Why is OPBAS needed?

The creation of OPBAS follows concerns raised in the UK’s 2015 and 2017 national risk assessments on money laundering and terrorist financing. These found inconsistencies in the UK’s professional body supervisory regime. The significant number of designated ‘self-regulatory organisations’ (SROs) was cited as a particular concern (there are 22 SROs for just the legal and accountancy sectors). Deficiencies in information sharing between SROs were also noted.

Further, Article 48 of the Fourth Money Laundering Directive (MLD4) obliges Member States to require that competent authorities effectively monitor and take necessary steps to ensure compliance with the Directive.
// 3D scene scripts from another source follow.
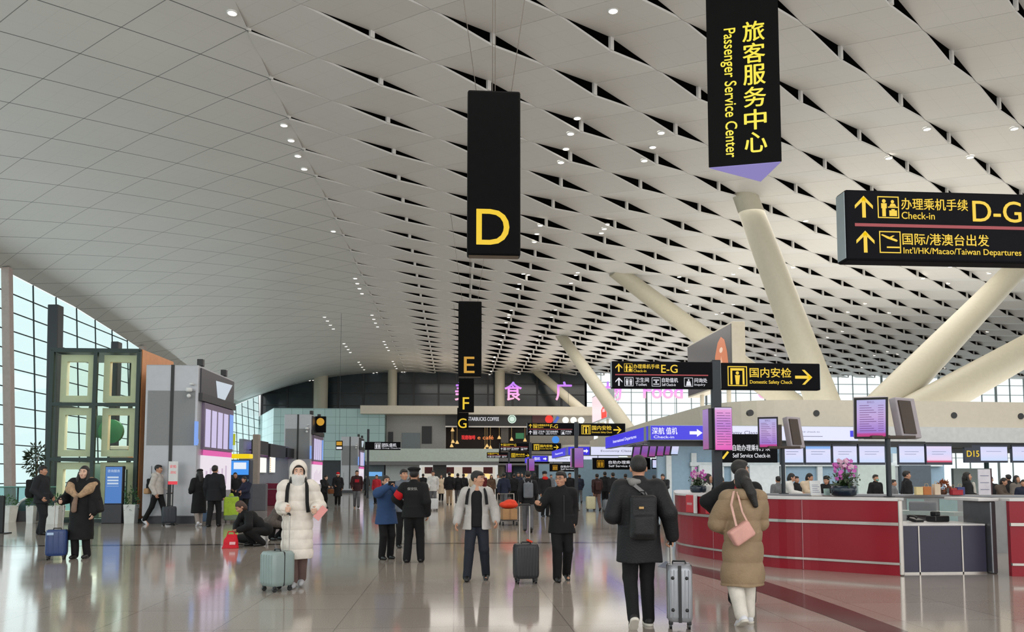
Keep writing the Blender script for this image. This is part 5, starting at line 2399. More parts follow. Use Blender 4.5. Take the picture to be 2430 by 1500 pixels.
# indoor tree behind the man
p = on_y(84, 1200, 30.2)
r_ = empty('indoor_tree', (p.x, 30.2, 0), 0, 'slender indoor tree behind the man with the backpack', 'tree')
mb = MB()
mb.path([(0, 0, 0), (.03, 0, .8), (-.02, 0, 1.6), (.02, 0, 2.3)], [.05, .04, .03, .015])
mb.build('trunk', mat('brown_bark', (92, 76, 62), .8), r_)
mb = MB()
leafy(mb, (0, 0, 2.1), (.42, .42, .62), 420, 77, .1, .15)
f_ = mb.build('crown', M_FOLD, r_)
f_['kind'] = 'stuff'
mb = MB()
ring = lambda s, z: [Vector((s * .28 * math.cos(k * PI / 8), s * .28 * math.sin(k * PI / 8), z)) for k in range(16)]
mb.loft([ring(.8, 0), ring(1, .5), ring(.9, .5), ring(.9, .45)])
mb.build('pot', M_POT, r_)

# glass railing and escalator head
a, b = on_y(-30, 1156, 31.6), on_y(332, 1156, 31.6)
r_ = empty('glass_railing', (a.x, 31.6, 0), 0, 'teal glass railing before the window wall, left of the pillar', 'railing')
mb = MB()
mb.tube((0, 0, a.z), (b.x - a.x, 0, a.z), .03)
mb.build('handrail', mat('teal_rail', (96, 140, 130), .3, .4), r_)
n_ = 5
for k in range(n_):
    m = MB()
    m.span(((b.x - a.x) * k / n_ + .03, -.008, .08), ((b.x - a.x) * (k + 1) / n_ - .03, .008, a.z - .03))
    m.build('pane', M_WGLASS, r_)
    m = MB()
    m.box(((b.x - a.x) * k / n_, 0, a.z / 2), (.04, .06, a.z))
    m.build('post', M_LFR, r_)
p = on_y(56, 1236, 28.8)
r_ = empty('escalator_head', (p.x, 28.8, 0), 0, 'escalator head with a white handrail rising beside the planters', 'escalator')
mb = MB()
mb.span((-.32, -.3, 0), (.32, .9, .36))
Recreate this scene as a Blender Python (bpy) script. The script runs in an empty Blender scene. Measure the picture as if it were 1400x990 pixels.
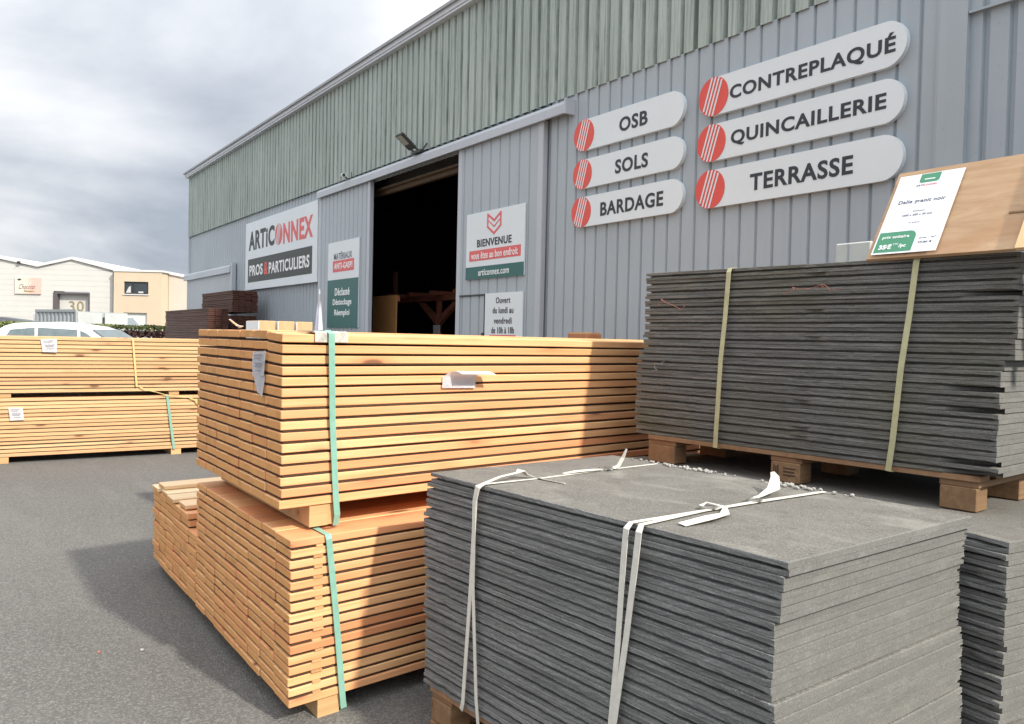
import bpy, bmesh, math, random
from mathutils import Vector, Matrix, noise
random.seed(7)
R_ = math.radians
sc = bpy.context.scene
C = sc.collection
PI = math.pi
rnd = random.uniform

# ------------------------------------------------------------------ helpers
def link(o): C.objects.link(o); return o

def thing(name, label, cat, loc=(0, 0, 0), rotz=0.0, group=None):
    o = bpy.data.objects.new(name, None); link(o)
    o.empty_display_size = .2
    o.location = loc; o.rotation_euler = (0, 0, rotz)
    o['label'] = label; o['category'] = cat
    if group: o['group'] = group
    return o

def tag(o, label, cat, group=None):
    o['label'] = label; o['category'] = cat
    if group: o['group'] = group
    return o

def obj(name, bm, mats, parent=None, loc=(0, 0, 0), rot=(0, 0, 0), smooth=False):
    if isinstance(bm, bmesh.types.BMesh):
        me = bpy.data.meshes.new(name); bm.normal_update(); bm.to_mesh(me); bm.free()
    else:
        me = bm
    if not isinstance(mats, (list, tuple)): mats = [mats]
    if len(me.materials) == 0:
        for m in mats: me.materials.append(m)
    if smooth:
        for p in me.polygons: p.use_smooth = True
    o = bpy.data.objects.new(name, me); link(o)
    o.location = loc; o.rotation_euler = rot
    if parent: o.parent = parent
    return o

def B(): return bmesh.new()

def box(bm, x0, x1, y0, y1, z0, z1, bev=0.0, mi=0, M=None):
    vs = [bm.verts.new(v) for v in ((x0,y0,z0),(x1,y0,z0),(x1,y1,z0),(x0,y1,z0),(x0,y0,z1),(x1,y0,z1),(x1,y1,z1),(x0,y1,z1))]
    fs = []
    for q in ((3,2,1,0),(4,5,6,7),(0,1,5,4),(1,2,6,5),(2,3,7,6),(3,0,4,7)):
        f = bm.faces.new([vs[i] for i in q]); f.material_index = mi; fs.append(f)
    if M is not None:
        for v in vs: v.co = M @ v.co
    if bev:
        es = list({e for f in fs for e in f.edges})
        bmesh.ops.bevel(bm, geom=es, offset=bev, segments=1, affect='EDGES', profile=.5)
    return bm

def bx(x0, x1, y0, y1, z0, z1, bev=0.0): return box(B(), x0, x1, y0, y1, z0, z1, bev)

def prism(bm, pts, axis, a0, a1, mi=0):
    """extrude a 2-D outline; axis 'y': pts are (x,z), 'x': pts are (y,z), 'z': pts are (x,y)"""
    def P(p, a):
        return {'y': (p[0], a, p[1]), 'x': (a, p[0], p[1]), 'z': (p[0], p[1], a)}[axis]
    lo = [bm.verts.new(P(p, a0)) for p in pts]; hi = [bm.verts.new(P(p, a1)) for p in pts]
    n = len(pts); fs = [bm.faces.new(lo), bm.faces.new(hi[::-1])]
    for i in range(n): fs.append(bm.faces.new((lo[i], hi[i], hi[(i+1) % n], lo[(i+1) % n])))
    for f in fs: f.material_index = mi
    bmesh.ops.recalc_face_normals(bm, faces=fs)
    return bm

def tube(bm, p0, p1, r, n=10, r1=None):
    p0 = Vector(p0); p1 = Vector(p1); d = p1 - p0
    q = d.to_track_quat('Z', 'Y').to_matrix().to_4x4(); q.translation = (p0 + p1) / 2
    bmesh.ops.create_cone(bm, cap_ends=True, segments=n, radius1=r, radius2=r if r1 is None else r1, depth=d.length, matrix=q)
    return bm

def ribbon(bm, pts, width, thick=.0016, side=(1, 0, 0), sides=None):
    """flat strap along pts, `side` = direction of its width"""
    pts = [Vector(p) for p in pts]; rows = []
    for i, p in enumerate(pts):
        t = (pts[min(i+1, len(pts)-1)] - pts[max(i-1, 0)]).normalized()
        s = Vector(sides[i] if sides else side); s = (s - t * s.dot(t)).normalized()
        w = width[i] if isinstance(width, (list, tuple)) else width
        nrm = t.cross(s).normalized()
        rows.append([bm.verts.new(p + s*w/2 + nrm*thick/2), bm.verts.new(p - s*w/2 + nrm*thick/2),
                     bm.verts.new(p - s*w/2 - nrm*thick/2), bm.verts.new(p + s*w/2 - nrm*thick/2)])
    fs = []
    for a, b in zip(rows[:-1], rows[1:]):
        for k in range(4): fs.append(bm.faces.new((a[k], a[(k+1) % 4], b[(k+1) % 4], b[k])))
    fs.append(bm.faces.new(rows[0][::-1])); fs.append(bm.faces.new(rows[-1]))
    bmesh.ops.recalc_face_normals(bm, faces=fs)
    return bm

# ------------------------------------------------------------------ materials
class NT:
    def __init__(s, name):
        s.m = bpy.data.materials.new(name); s.m.use_nodes = True
        s.t = s.m.node_tree; s.b = s.t.nodes['Principled BSDF']
    def n(s, typ, **kw):
        nd = s.t.nodes.new(typ)
        ins = kw.pop('ins', {})
        for k, v in kw.items(): setattr(nd, k, v)
        for k, v in ins.items(): s.set(nd, k, v)
        return nd
    def set(s, nd, k, v):
        if isinstance(v, bpy.types.NodeSocket): s.t.links.new(v, nd.inputs[k])
        elif isinstance(v, bpy.types.Node): s.t.links.new(v.outputs[0], nd.inputs[k])
        else:
            if isinstance(v, tuple) and len(v) == 3 and nd.inputs[k].type == 'RGBA': v = v + (1,)
            nd.inputs[k].default_value = v
    def noise(s, vec, scale, detail=4, rough=.55, dist=0):
        return s.n('ShaderNodeTexNoise', ins={'Vector': vec, 'Scale': scale, 'Detail': detail, 'Roughness': rough, 'Distortion': dist}).outputs['Fac']
    def ramp(s, fac, stops):
        nd = s.n('ShaderNodeValToRGB', ins={'Fac': fac}); el = nd.color_ramp.elements
        while len(el) < len(stops): el.new(.5)
        for e, (p, c) in zip(el, stops):
            e.position = p; e.color = (c, c, c, 1) if isinstance(c, (int, float)) else tuple(c) + (1,)
        return nd.outputs['Color']
    def mix(s, fac, a, b, mode='MIX'):
        nd = s.n('ShaderNodeMixRGB', blend_type=mode); s.set(nd, 0, fac); s.set(nd, 1, a); s.set(nd, 2, b); return nd.outputs[0]
    def math(s, op, a, b=0.0, c=0.0):
        nd = s.n('ShaderNodeMath', operation=op); s.set(nd, 0, a); s.set(nd, 1, b); s.set(nd, 2, c); return nd.outputs[0]
    def vmath(s, op, a, b=(0, 0, 0)):
        nd = s.n('ShaderNodeVectorMath', operation=op); s.set(nd, 0, a); s.set(nd, 1, b); return nd.outputs[0]
    def mapping(s, vec, scale=(1, 1, 1), loc=(0, 0, 0), rot=(0, 0, 0)):
        nd = s.n('ShaderNodeMapping', ins={'Vector': vec}); nd.inputs['Scale'].default_value = scale
        nd.inputs['Location'].default_value = loc; nd.inputs['Rotation'].default_value = rot; return nd.outputs[0]
    def coord(s, k='Object'): return s.n('ShaderNodeTexCoord').outputs[k]
    def world(s): return s.n('ShaderNodeNewGeometry').outputs['Position']
    def bump(s, h, strength=.3, dist=.01):
        nd = s.n('ShaderNodeBump', ins={'Height': h, 'Strength': strength, 'Distance': dist}); s.t.links.new(nd.outputs[0], s.b.inputs['Normal'])
    def out(s, col=None, rough=None, metal=None, spec=None):
        for k, v in (('Base Color', col), ('Roughness', rough), ('Metallic', metal), ('Specular IOR Level', spec)):
            if v is not None: s.set(s.b, k, v)
        return s.m

def plain(name, col, rough=.6, var=.12, scale=6, metal=0, bump=0):
    """painted / plastic / cloth surface with a faint uneven tone"""
    t = NT(name); v = t.coord()
    f = t.noise(v, scale, 5, .65)
    c = t.mix(t.ramp(f, [(.3, 0.), (.75, 1.)]), tuple(x*(1-var) for x in col), tuple(min(1, x*(1+var)) for x in col))
    if bump: t.bump(t.noise(v, scale*8, 4), bump, .004)
    return t.out(c, rough, metal)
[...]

The creation of OPBAS, along with the introduction of the Money Laundering Regulations 2017, is intended to give effect to this requirement and to strengthen the UK’s anti-money laundering supervisory regime.

How will OPBAS work?

The Government launched a consultation on 20 July 2017 on the draft regulations that support OPBAS. The response to the consultation – along with the finalised regulations – was published in December 2017.

OPBAS will function as part of the FCA. It will have the authority to use information gathering powers, request skilled persons reviews and issue directions to SROs in pursuit of its statutory objectives. If an SRO is found to have failed to comply with its obligations under the Money Laundering Regulations or provided false or misleading information, then the FCA via OPBAS will have the ability to publicly censure it or recommend it be removed as a designated SRO. Such sanctions are subject to the FCA’s usual decision-making processes. There will be a right of appeal to the Upper Tribunal.

Confidential information gathered by OPBAS will be subject to protections. In line with the FCA’s information gathering powers more broadly, inappropriate disclosure of an SRO’s confidential information is made a criminal offence by the regulations.

Immediate thoughts for those in the regulated sector

Firms may justifiably be sceptical whether the creation of a new regulatory function within the FCA will indeed reduce regulation and streamline the UK’s anti-money laundering regime (which are the Government’s stated aims following its report on Cutting Red Tape: Review of the UK’s AML and CTF regime).

For example, while OPBAS now plays the key role in authorising SROs, the statutory power to designate a new SRO (or indeed remove an existing SRO for non-compliance) remains with HM Treasury. Certain sectors may also face dual supervision – e.g. by HMRC and by an SRO in turn supervised by OPBAS (this risk of a two-tier system was noted in the consultation response).

Nonetheless, on a positive note, OPBAS cannot use its information gathering powers directly against firms in the regulated sector – only SROs. Further, OPBAS will collect and summarise annual questionnaires from SROs and publish anonymised reports. These reports may be a useful source of information for regulated firms themselves. If the experience of the Joint Money Laundering Intelligence Taskforce in the financial sector is anything to go by, there are considerable benefits in improving the collective understanding of money laundering.

Will OPBAS make a material difference to the UK’s anti-money laundering regime? There will be an answer in four years: HM Treasury must report on its effectiveness by June 2022 (to align with the first review of the Money Laundering Regulations 2017). In the meantime, the granting of further AML supervisory powers to the FCA all but guarantees money laundering will remain at the top of the FCA’s agenda for the near future.